Why the theorem matters in Real Analysis

Bolzano-Weierstrass is more than a fact about sequences. It is a tool used throughout analysis because it turns boundedness into convergence somewhere inside the sequence. This is useful when exact convergence is hard to prove.

For example, if you are studying a complicated process that produces a bounded sequence of measurements, the theorem guarantees that some subsequence of measurements becomes stable. That is often enough to prove existence results.

It also appears in proofs involving:

optimization, where maximizing or minimizing sequences are bounded,
compactness arguments, where every sequence has a convergent subsequence,
and the study of continuous functions on closed intervals, where bounds and limits work together.

The theorem also has a geometric version in $\mathbb{R}^n$: every bounded sequence in $\mathbb{R}^n$ has a convergent subsequence. The intuition is the same, but the proof uses the fact that each coordinate sequence is bounded and therefore has a convergent subsequence.

Common misunderstandings

A few points often cause confusion:

A bounded sequence does not have to converge.
The theorem guarantees a convergent subsequence, not necessarily the whole sequence.
The limit of the subsequence does not have to be a term from the original sequence.
Unbounded sequences are outside the theorem’s guarantee.

A helpful mental check is this: if the sequence is trapped in a box, it must have a clustering behavior. If it can run off to infinity, that guarantee disappears.

Conclusion

Bolzano-Weierstrass is a cornerstone theorem in Real Analysis. It tells us that bounded sequences in $\mathbb{R}$ cannot stay completely scattered forever; they must contain a convergent subsequence. This idea is closely linked to the completeness of $\mathbb{R}$ and to the behavior of Cauchy sequences.

students, the key takeaway is simple but powerful: boundedness creates compactness-like behavior, and that behavior produces convergence somewhere inside the sequence.
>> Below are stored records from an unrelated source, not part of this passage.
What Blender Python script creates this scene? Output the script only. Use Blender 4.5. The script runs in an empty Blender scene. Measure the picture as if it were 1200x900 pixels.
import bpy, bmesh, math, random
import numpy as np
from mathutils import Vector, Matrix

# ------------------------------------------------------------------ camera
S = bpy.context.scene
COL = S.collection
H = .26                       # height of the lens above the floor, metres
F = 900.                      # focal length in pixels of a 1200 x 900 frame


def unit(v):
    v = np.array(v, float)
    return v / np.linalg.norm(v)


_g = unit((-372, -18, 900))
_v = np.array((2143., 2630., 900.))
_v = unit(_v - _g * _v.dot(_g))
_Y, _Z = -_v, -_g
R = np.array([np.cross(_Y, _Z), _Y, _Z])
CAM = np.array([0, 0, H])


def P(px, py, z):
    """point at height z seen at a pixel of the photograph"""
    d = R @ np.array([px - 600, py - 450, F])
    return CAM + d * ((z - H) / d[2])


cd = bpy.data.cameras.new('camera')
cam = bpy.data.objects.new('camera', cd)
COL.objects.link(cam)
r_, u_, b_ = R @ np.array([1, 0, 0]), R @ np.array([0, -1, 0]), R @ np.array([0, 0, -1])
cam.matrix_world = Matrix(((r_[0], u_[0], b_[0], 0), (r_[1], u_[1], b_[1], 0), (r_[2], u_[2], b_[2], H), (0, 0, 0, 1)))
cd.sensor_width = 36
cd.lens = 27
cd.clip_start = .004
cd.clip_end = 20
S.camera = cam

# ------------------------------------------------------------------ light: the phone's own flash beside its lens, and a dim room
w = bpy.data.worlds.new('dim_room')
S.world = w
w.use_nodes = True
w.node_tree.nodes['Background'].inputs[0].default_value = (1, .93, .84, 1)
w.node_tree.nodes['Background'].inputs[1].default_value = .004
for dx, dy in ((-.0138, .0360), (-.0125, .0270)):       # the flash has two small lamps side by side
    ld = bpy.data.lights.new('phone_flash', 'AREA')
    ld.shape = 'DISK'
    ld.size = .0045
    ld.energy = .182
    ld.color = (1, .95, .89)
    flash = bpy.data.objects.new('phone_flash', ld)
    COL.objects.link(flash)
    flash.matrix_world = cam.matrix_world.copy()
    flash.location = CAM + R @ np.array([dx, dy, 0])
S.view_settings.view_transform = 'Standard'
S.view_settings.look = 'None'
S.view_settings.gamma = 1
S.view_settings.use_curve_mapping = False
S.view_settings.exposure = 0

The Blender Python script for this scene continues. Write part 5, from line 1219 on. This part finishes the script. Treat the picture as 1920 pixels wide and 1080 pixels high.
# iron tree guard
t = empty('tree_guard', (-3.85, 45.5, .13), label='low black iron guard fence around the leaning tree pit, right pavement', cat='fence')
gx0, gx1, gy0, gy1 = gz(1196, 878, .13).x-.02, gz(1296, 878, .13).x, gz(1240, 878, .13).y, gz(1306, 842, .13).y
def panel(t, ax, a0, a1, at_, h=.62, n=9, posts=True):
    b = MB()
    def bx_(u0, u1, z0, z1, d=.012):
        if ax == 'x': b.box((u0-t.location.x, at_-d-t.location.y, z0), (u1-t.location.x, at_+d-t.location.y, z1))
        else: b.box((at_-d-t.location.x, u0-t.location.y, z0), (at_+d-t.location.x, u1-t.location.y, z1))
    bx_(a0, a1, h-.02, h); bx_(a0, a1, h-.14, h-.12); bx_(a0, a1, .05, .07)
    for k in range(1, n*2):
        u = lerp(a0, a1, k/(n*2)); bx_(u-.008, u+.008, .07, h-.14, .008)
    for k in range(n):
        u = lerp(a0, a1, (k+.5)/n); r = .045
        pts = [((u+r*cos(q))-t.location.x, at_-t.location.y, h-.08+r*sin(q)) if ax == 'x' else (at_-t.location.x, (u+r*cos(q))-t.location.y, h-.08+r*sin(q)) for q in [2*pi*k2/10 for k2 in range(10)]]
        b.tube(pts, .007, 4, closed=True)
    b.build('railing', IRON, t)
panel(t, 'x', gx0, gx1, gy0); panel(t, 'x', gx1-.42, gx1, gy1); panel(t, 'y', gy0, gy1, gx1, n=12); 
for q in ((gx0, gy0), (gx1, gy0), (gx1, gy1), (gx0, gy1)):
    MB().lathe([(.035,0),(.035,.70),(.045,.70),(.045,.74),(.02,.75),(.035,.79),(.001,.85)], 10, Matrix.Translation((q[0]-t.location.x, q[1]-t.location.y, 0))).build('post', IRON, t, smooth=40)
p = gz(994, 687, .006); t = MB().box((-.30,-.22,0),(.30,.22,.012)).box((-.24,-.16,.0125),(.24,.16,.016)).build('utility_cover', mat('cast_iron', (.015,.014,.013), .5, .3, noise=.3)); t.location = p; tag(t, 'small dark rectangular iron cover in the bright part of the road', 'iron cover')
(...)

This is one of the main reasons the real numbers are such a well-behaved number system in analysis. ✅

Study Notes

The Bolzano-Weierstrass theorem says that every bounded sequence in $\mathbb{R}$ has a convergent subsequence.
A bounded sequence stays inside some interval $[a,b]$ or satisfies $|x_n|\le M$ for some $M>0$.
A subsequence is formed by choosing terms with increasing indices.
The theorem does not say the whole sequence converges.
Example: $x_n=(-1)^n$ is bounded and has convergent subsequences $x_{2n}\to 1$ and $x_{2n-1}\to -1$.
Example: $x_n=n$ is unbounded, so the theorem does not apply.
The proof idea uses nested intervals whose lengths shrink to $0$.
Cauchy sequences in $\mathbb{R}$ are bounded, and in a complete space like $\mathbb{R}$ they converge.
Bolzano-Weierstrass helps connect boundedness, subsequences, and completeness in Real Analysis.